As Gay Marriage Gains Ground in Nation, New Hampshire May Revoke Its Law

Reposted from the New York Times


As same-sex marriage supporters celebrate victories in Washington and Maryland this month, they are keeping a wary eye on New Hampshire, where lawmakers may soon vote to repeal the state’s two-year-old law allowing gay couples to wed.

A repeal bill appears to have a good chance of passing in the State House and Senate, which are both controlled by Republicans. The bigger question is whether they can muster enough votes to overcome a promised veto from Gov. John Lynch, a Democrat.

Based on party lines, House and Senate Republicans both have veto-proof majorities. But this is an issue where party allegiance gets muddy.

In a state whose “Live Free or Die” motto figures into many a policy decision, even many opponents of same-sex marriage wish the issue would just disappear. Republican lawmakers with libertarian leanings, a sizable group, seem especially unhappy to be facing a repeal vote, as well as those who maintain that cutting spending should be the legislature’s sole concern. Both groups appear worried about a backlash from their constituents.

Representative Andrew Manuse, a Republican, said in an e-mail that he would support a repeal because he objected to government “using its power to redefine a religious, social and societal institution.” But he added, “I really am not focusing on this issue.”

Should the repeal pass, New Hampshire would be the first state in which a legislature has reversed itself on the issue of same-sex marriage. In Maine, voters repealed a marriage law through a referendum in November 2009, shortly after the Legislature approved it. This fall, a ballot initiative will ask voters to make same-sex marriage legal again. The California Supreme Court ruled in 2008 that same-sex couples there had a right to marry, but voters banned same-sex marriage in an initiative later that year. The issue remains in court.

In a recent poll by the University of New Hampshire Survey Center, 59 percent of respondents were either strongly or somewhat opposed to repealing the law, while 32 percent said they supported repeal.

Representative David Bates, a Republican, filed the repeal bill in January 2011, shortly after Republicans took control of the legislature. But House leaders postponed a vote, saying they needed to focus on the budget. Under legislative rules, the bill must come up for a vote this year, although lawmakers could vote to table it again.

A House vote would need to take place by March 29, the deadline for the House to send its legislation to the Senate. Mr.
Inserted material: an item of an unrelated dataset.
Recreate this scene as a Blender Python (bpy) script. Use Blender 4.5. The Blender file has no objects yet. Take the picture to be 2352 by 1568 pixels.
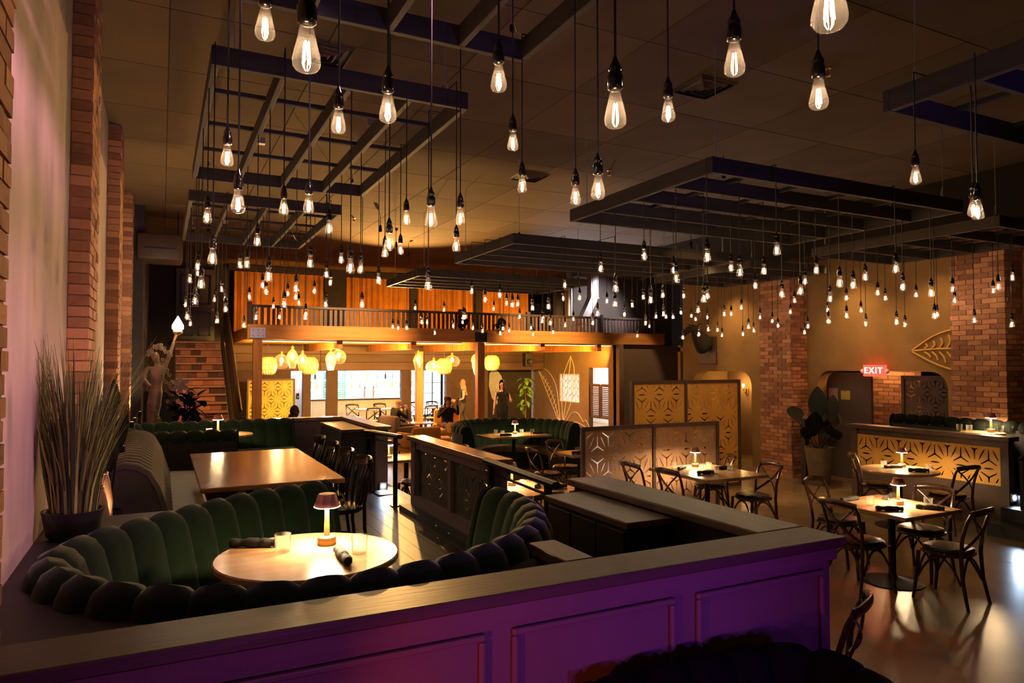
import bpy, bmesh, math, random
from mathutils import Vector, Matrix
R = math.radians
pi = math.pi
rnd = random.Random(7)
scn = bpy.context.scene
col = scn.collection

# ------------------------------------------------------------------ camera
cam_d = bpy.data.cameras.new('camera')
cam = bpy.data.objects.new('camera', cam_d)
col.objects.link(cam)
cam_d.sensor_width = 36.0
cam_d.lens = 36.0 * 1600.0 / 2352.0
cam_d.clip_start = 0.05
cam_d.clip_end = 200
cam.location = (0, 0, 2.15)
cam.rotation_euler = (R(90 + 1.826), 0, R(-26.7))
scn.camera = cam

# ------------------------------------------------------------------ world, exposure
world = bpy.data.worlds.new('world')
scn.world = world
world.use_nodes = True
world.node_tree.nodes['Background'].inputs[0].default_value = (1.0, 0.72, 0.5, 1)
world.node_tree.nodes['Background'].inputs[1].default_value = 0.006
vs = scn.view_settings
vs.view_transform = 'Standard'
vs.look = 'None'
vs.gamma = 1.0
vs.use_curve_mapping = False
vs.exposure = 0.2
cy = scn.cycles
cy.use_denoising = True
cy.use_adaptive_sampling = True
cy.adaptive_threshold = 0.08
cy.adaptive_min_samples = 16
cy.max_bounces = 5
cy.diffuse_bounces = 2
cy.glossy_bounces = 2
cy.transmission_bounces = 4
cy.transparent_max_bounces = 16
cy.sample_clamp_indirect = 4.0
cy.caustics_reflective = False
cy.caustics_refractive = False


def light(kind, name, loc, color, power, size=0.05, to=None, spot=None, blend=0.6, size_y=None):
    d = bpy.data.lights.new(name, kind)
    d.color = color
    d.energy = power
    if kind == 'AREA':
        d.size = size
        if size_y:
            d.shape = 'RECTANGLE'
            d.size_y = size_y
    else:
        d.shadow_soft_size = size
    if kind == 'SPOT':
        d.spot_size = R(spot or 60)
        d.spot_blend = blend
    o = bpy.data.objects.new(name, d)
    col.objects.link(o)
    o.location = loc
    if to is not None:
        v = Vector(to) - Vector(loc)
        o.rotation_euler = v.to_track_quat('-Z', 'Y').to_euler()
    return o


AMBER = (1.0, 0.52, 0.16)
WARM = (1.0, 0.66, 0.36)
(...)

Bates said Monday that he was working on ways to broaden the bill’s support in both chambers, like changing or removing a sentence that states, “Children can only be conceived naturally through copulation by heterosexual couples.”
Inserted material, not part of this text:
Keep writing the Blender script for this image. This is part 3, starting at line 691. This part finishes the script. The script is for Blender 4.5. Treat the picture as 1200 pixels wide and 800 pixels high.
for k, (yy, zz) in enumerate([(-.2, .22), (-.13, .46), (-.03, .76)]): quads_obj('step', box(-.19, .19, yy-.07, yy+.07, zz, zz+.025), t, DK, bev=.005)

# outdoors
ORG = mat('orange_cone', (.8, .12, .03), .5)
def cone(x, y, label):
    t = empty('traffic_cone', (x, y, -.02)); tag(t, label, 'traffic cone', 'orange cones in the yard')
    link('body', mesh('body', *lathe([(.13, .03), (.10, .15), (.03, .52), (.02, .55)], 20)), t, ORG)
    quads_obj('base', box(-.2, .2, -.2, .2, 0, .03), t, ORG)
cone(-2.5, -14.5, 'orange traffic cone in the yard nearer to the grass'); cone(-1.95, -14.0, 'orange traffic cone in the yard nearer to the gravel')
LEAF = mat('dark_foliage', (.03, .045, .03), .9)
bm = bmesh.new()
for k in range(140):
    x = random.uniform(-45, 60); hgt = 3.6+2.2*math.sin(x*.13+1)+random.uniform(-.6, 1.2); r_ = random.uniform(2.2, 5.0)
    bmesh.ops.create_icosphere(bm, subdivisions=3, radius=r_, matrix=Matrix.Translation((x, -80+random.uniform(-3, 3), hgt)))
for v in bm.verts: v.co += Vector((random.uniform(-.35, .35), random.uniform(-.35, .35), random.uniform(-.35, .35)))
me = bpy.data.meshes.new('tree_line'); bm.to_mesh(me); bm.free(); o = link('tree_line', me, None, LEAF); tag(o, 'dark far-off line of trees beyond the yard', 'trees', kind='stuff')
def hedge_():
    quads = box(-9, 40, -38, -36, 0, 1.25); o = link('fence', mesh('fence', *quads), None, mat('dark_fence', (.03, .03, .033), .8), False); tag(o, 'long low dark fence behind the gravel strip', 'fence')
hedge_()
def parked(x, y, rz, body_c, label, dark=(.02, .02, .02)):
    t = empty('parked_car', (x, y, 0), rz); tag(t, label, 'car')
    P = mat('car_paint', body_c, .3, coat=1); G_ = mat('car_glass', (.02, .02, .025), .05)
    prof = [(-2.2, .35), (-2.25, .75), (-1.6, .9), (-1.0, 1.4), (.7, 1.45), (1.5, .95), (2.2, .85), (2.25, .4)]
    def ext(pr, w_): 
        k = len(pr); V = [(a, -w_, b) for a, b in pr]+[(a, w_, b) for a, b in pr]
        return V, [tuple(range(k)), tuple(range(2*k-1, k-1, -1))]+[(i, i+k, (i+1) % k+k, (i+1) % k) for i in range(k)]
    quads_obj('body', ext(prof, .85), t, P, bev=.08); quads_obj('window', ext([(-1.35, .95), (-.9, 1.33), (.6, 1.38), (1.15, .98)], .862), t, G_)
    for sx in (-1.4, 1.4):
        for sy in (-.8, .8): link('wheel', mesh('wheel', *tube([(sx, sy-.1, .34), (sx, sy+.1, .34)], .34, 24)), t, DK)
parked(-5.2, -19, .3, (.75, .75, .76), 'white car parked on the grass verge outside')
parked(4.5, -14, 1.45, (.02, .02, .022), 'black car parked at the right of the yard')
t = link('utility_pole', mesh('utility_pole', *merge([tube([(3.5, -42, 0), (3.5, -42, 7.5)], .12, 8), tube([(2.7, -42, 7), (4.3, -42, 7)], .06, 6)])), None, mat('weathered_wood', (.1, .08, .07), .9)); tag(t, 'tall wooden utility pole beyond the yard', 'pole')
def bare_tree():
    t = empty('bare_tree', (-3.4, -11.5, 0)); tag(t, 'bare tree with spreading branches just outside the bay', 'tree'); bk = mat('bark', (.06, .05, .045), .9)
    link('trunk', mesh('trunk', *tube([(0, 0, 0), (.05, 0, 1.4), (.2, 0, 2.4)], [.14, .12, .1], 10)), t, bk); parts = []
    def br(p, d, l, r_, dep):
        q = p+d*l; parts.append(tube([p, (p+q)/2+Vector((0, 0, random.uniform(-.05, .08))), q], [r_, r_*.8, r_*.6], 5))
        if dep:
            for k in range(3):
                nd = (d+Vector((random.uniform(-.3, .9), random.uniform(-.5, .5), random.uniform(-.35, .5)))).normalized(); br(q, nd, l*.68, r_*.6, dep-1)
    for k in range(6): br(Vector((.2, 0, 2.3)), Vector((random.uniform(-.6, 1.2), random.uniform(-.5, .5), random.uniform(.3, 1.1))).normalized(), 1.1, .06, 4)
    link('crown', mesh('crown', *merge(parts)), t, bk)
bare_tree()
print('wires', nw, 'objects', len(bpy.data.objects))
“I recognize there’s things in it that some aren’t happy with,” he said, “so we’re going to change it, get it to a place where as many people as possible are comfortable with it.”
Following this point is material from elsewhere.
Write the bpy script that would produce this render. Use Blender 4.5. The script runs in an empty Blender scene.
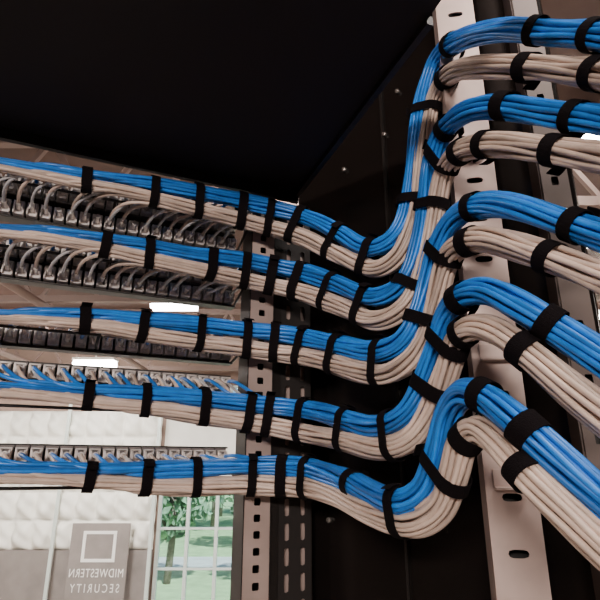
import bpy, math, random
import numpy as np
from mathutils import Vector
random.seed(7); rng=np.random.RandomState(7)
Z0=3.2                      # eye height above hall floor (camera stands on a mezzanine)
F=520.0; PITCH=math.radians(18); CP,SP=math.cos(PITCH),math.sin(PITCH)
COL=bpy.context.scene.collection

# ---------------- helpers ----------------
def mat(name,col,rough=.5,metal=0,noise=0,nscale=20,bump=0,bscale=200,emit=None,estr=0,spec=.5,island=0):
    m=bpy.data.materials.new(name); m.use_nodes=True; nt=m.node_tree; b=nt.nodes['Principled BSDF']
    b.inputs['Base Color'].default_value=(*col,1); b.inputs['Roughness'].default_value=rough
    b.inputs['Metallic'].default_value=metal; b.inputs['Specular IOR Level'].default_value=spec
    tc=nt.nodes.new('ShaderNodeTexCoord')
    if noise:
        n=nt.nodes.new('ShaderNodeTexNoise'); n.inputs['Scale'].default_value=nscale; n.inputs['Detail'].default_value=4
        nt.links.new(tc.outputs['Object'],n.inputs['Vector'])
        r=nt.nodes.new('ShaderNodeValToRGB'); r.color_ramp.elements[0].position=.3; r.color_ramp.elements[1].position=.7
        r.color_ramp.elements[0].color=(*[c*(1-noise) for c in col],1); r.color_ramp.elements[1].color=(*[min(1,c*(1+noise)) for c in col],1)
        nt.links.new(n.outputs['Fac'],r.inputs['Fac']); nt.links.new(r.outputs['Color'],b.inputs['Base Color'])
        if island:   # every cable jacket is a slightly different batch
            g=nt.nodes.new('ShaderNodeNewGeometry');mr=nt.nodes.new('ShaderNodeMapRange')
            mr.inputs['To Min'].default_value=1-island;mr.inputs['To Max'].default_value=1+island*.6
            hs=nt.nodes.new('ShaderNodeHueSaturation')
            nt.links.new(g.outputs['Random Per Island'],mr.inputs['Value']);nt.links.new(mr.outputs[0],hs.inputs['Value'])
            nt.links.new(r.outputs['Color'],hs.inputs['Color']);nt.links.new(hs.outputs['Color'],b.inputs['Base Color'])
    if bump:
        n=nt.nodes.new('ShaderNodeTexNoise'); n.inputs['Scale'].default_value=bscale
        nt.links.new(tc.outputs['Object'],n.inputs['Vector'])
        bp=nt.nodes.new('ShaderNodeBump'); bp.inputs['Strength'].default_value=bump; bp.inputs['Distance'].default_value=.002
        nt.links.new(n.outputs['Fac'],bp.inputs['Height']); nt.links.new(bp.outputs['Normal'],b.inputs['Normal'])
    if emit:
        b.inputs['Emission Color'].default_value=(*emit,1); b.inputs['Emission Strength'].default_value=estr
    return m

M={}
M['blue']=mat('blue_pvc',(.022,.20,.68),.30,noise=.15,nscale=60,island=.34)
M['beige']=mat('beige_pvc',(.64,.49,.41),.38,noise=.10,nscale=60,island=.30)
M['lead']=mat('grey_lead_jacket',(.48,.46,.47),.32)
M['velcro']=mat('black_velcro',(.006,.004,.005),.95,bump=.8,bscale=900,spec=.12)
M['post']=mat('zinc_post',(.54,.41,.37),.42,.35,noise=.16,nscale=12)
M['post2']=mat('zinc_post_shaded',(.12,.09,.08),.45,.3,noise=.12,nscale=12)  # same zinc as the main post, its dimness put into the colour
M['blk']=mat('black_powder_coat',(.012,.009,.008),.42,.0,bump=.15,bscale=500)
M['blk2']=mat('black_side_panel',(.008,.006,.0055),.22,.0,noise=.2,nscale=5,spec=.4)
M['roof']=mat('black_roof',(.010,.0055,.005),.6,0,noise=.2,nscale=4,spec=.3)
M['dgrey']=mat('dark_grey_steel',(.035,.030,.029),.4,.3)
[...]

Mr. Bates dismissed the University of New Hampshire poll findings, saying, “It’s just not credible to suggest the people of New Hampshire are the aberration of the nation.”

A New York Times/CBS News poll conducted this month found that 40 percent of respondents supported same-sex marriage, while 23 percent supported civil unions for gay couples and 31 percent said there should be no legal recognition of a gay couple’s relationship.

When New Hampshire became the sixth state to approve same-sex marriage, in 2009 — following California, Connecticut, Iowa, Massachusetts and Vermont — it was not an easy feat. The law passed with close votes in both chambers, which were then under Democratic control, and with last-minute support from Governor Lynch, who had preferred civil unions.

Since then, about 1,900 same-sex couples have wed in the state. The repeal bill would not invalidate those marriages, but would allow only civil unions for gay couples moving forward.

Same-sex couples can currently marry in Connecticut, Iowa, Massachusetts, New Hampshire, New York, Vermont and the District of Columbia. Lawmakers in Washington State approved a same-sex marriage law this month, and Gov. Martin O’Malley of Maryland is poised to sign one this week, though opponents are seeking referendums to nullify both laws. New Jersey passed a similar bill this month as well, but Gov. Chris Christie, a Republican, vetoed it.

Meanwhile, voters in Minnesota will decide in November and in North Carolina in May whether to enact constitutional bans on same-sex marriage. Such bans already exist in about 30 states.

Mr. Bates said that if the repeal bill failed this year, he would not give up. Governor Lynch is leaving office at year’s end, and both Republicans who have entered the race to succeed him support repeal.

But Representative Seth Cohn, a libertarian Republican who opposes the repeal, said he thought it would in fact harm the Republicans’ chance of staying in power after 2012, whether or not it succeeds.

“They want this as an election issue,” he said of the Democrats. “I think it’s going to backlash against the Republicans who, in the face of the polls, are choosing not to believe the average person is O.K. with this situation.”